Unfortunately, when the ego-mind hears the pain of frustration, for example, its solution is that you need to work even harder to achieve what you want. Or perhaps substitute a different goal. Or just get angry at the person who is causing the frustration. Every type of suffering we experience, the ego-mind’s answer is basically more of the same. Find a way to get what we don’t have and want and/or blame someone for our efforts not being successful.
When we receive such guidance, ideally we would have the awareness to understand that it will just cause us more suffering and reject that guidance as not being right for us. (See my post, “Test the Wisdom of What You’re Doing or Thinking of Doing.”)

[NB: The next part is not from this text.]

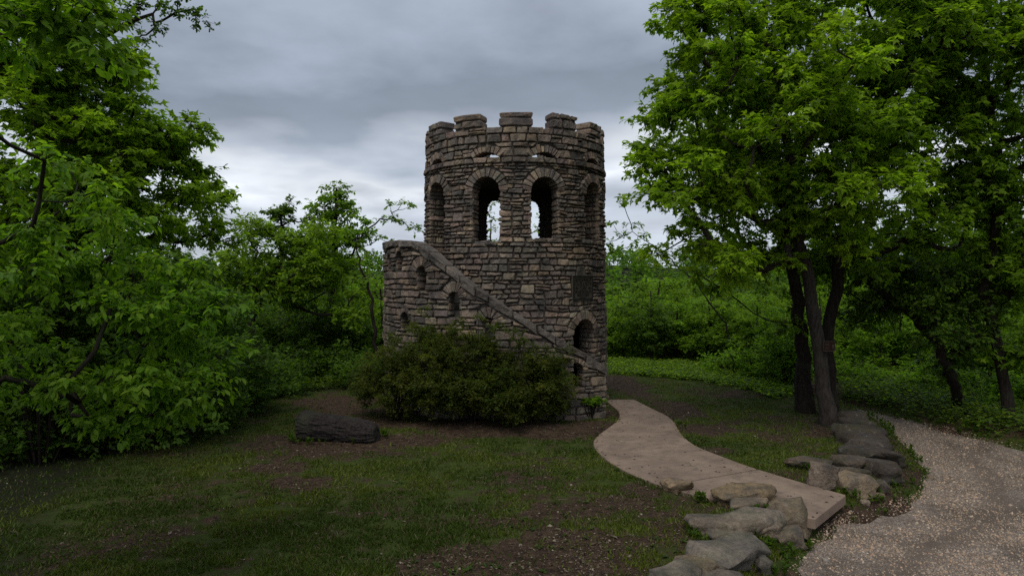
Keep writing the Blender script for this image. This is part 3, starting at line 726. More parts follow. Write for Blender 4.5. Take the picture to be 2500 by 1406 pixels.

Unfortunately, since the cry of suffering is itself a function of our being in control of the mind … that’s why the soul is crying out for help … we usually don’t have the mental space to be aware that the answer that comes from the ego-mind is not in our best interest. And so we are lost.
If we were able to listen to our heart, we would hear the cry of pain at, for example, frustration, as being our heart wanting to be freed of the craving that is the source of frustration. Our true Buddha nature, our heart, is pure. It has no cravings, no neuroses. It knows it has everything it needs inside itself to be at peace and happy. There is no internal or external struggle.
So if we were able to listen to our heart, the guidance provided would be reject the guidance we receive from our ego-mind. Instead return home to our heart, see things through our heart, react to everything with dispassion, and be at peace and happy.
As I’ve written in previous posts, the bottom line of life’s struggle is one between the ego-mind and the heart … not as most think between oneself and the world around one. The mind cannot comprehend the heart, faith, trust, love. And so it responds as it does. Every time our ego-mind asserts itself, we would be wise to reject it’s guidance because it will just cause us suffering.